1. Polscy szefowie kuchni także piszą książki. Wymień trzy dzieła kulinarne pióra głośnych i znanych kucharzy z naszego kraju.
2.Kto jest autorem przepisu na słynne turnedo, na którym leży na wierzchu kawałek pysznej trufli?
3. A kto opracował przepis na najsłynniejsze chyba danie kuchni rosyjskiej boeuf stroganow?
Kto pierwszy przyśle prawidłowe odpowiedzi na adres internet@polityka.com.pl ten otrzyma niezbędny w pracy kucharskiej fartuch. Powodzenia.
Komentarze
Prawie 10 po ósmej i pewnie od dawna odpowiedzi płyną, bo dzisiaj konkurs nietrudny. Nagroda rzeczywiście przydatna – pamiętam, jak się cieszyła Nemo, kiedy wygrała dla Osobistego taki fartuch.
W okienkach między chmurami świeci słońce i wygląda blady błękit. Chyba będą zielone święta?
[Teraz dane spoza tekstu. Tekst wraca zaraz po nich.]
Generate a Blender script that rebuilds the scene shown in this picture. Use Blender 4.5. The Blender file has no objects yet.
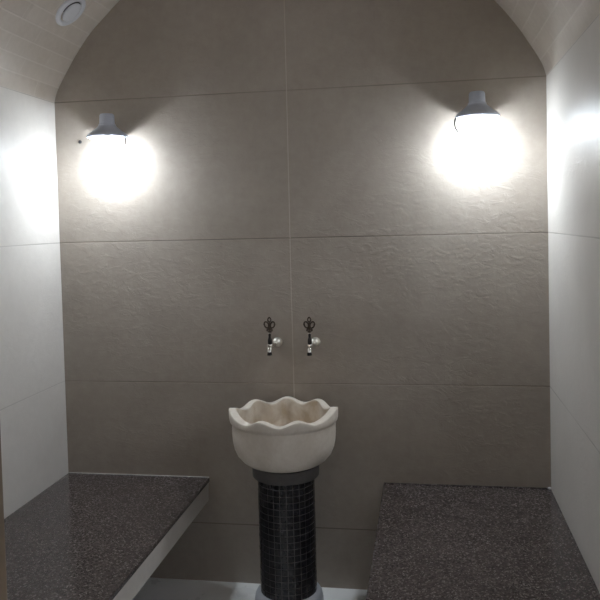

Na krzewach i drzewkach trawnikowych prawie nie ma owoców w tym roku, jak spadnie śnieg, ptaki będą miały biedę.
Jolinku – Pan Lulek nie miał tak kosztownego dywanu – ta jedwabna buchara warta jest majątek.
Wysłałem po długiej przerwie, ale co najmniej 5 minut za późno, mniej więcej wtedy, co Pyra. Cóż, o 8 krótka odprawa była.
Pyro, dziękuję za wyrazy. Nie jestem pewien turneda, ponieważ to, o którym myślę, kilka razy dostałem bez trufli na wierzchu. Tylko z sosem truflowym.
W domu akcja kupowania kuchni elektrycznej przez Córeńkę. Wybrany model o najlepszym stosunku jakości do ceny praktycznie niedostępny, a kuchnia potrzebna natychmiast, żeby jeszcze to i owo upiec na Święta.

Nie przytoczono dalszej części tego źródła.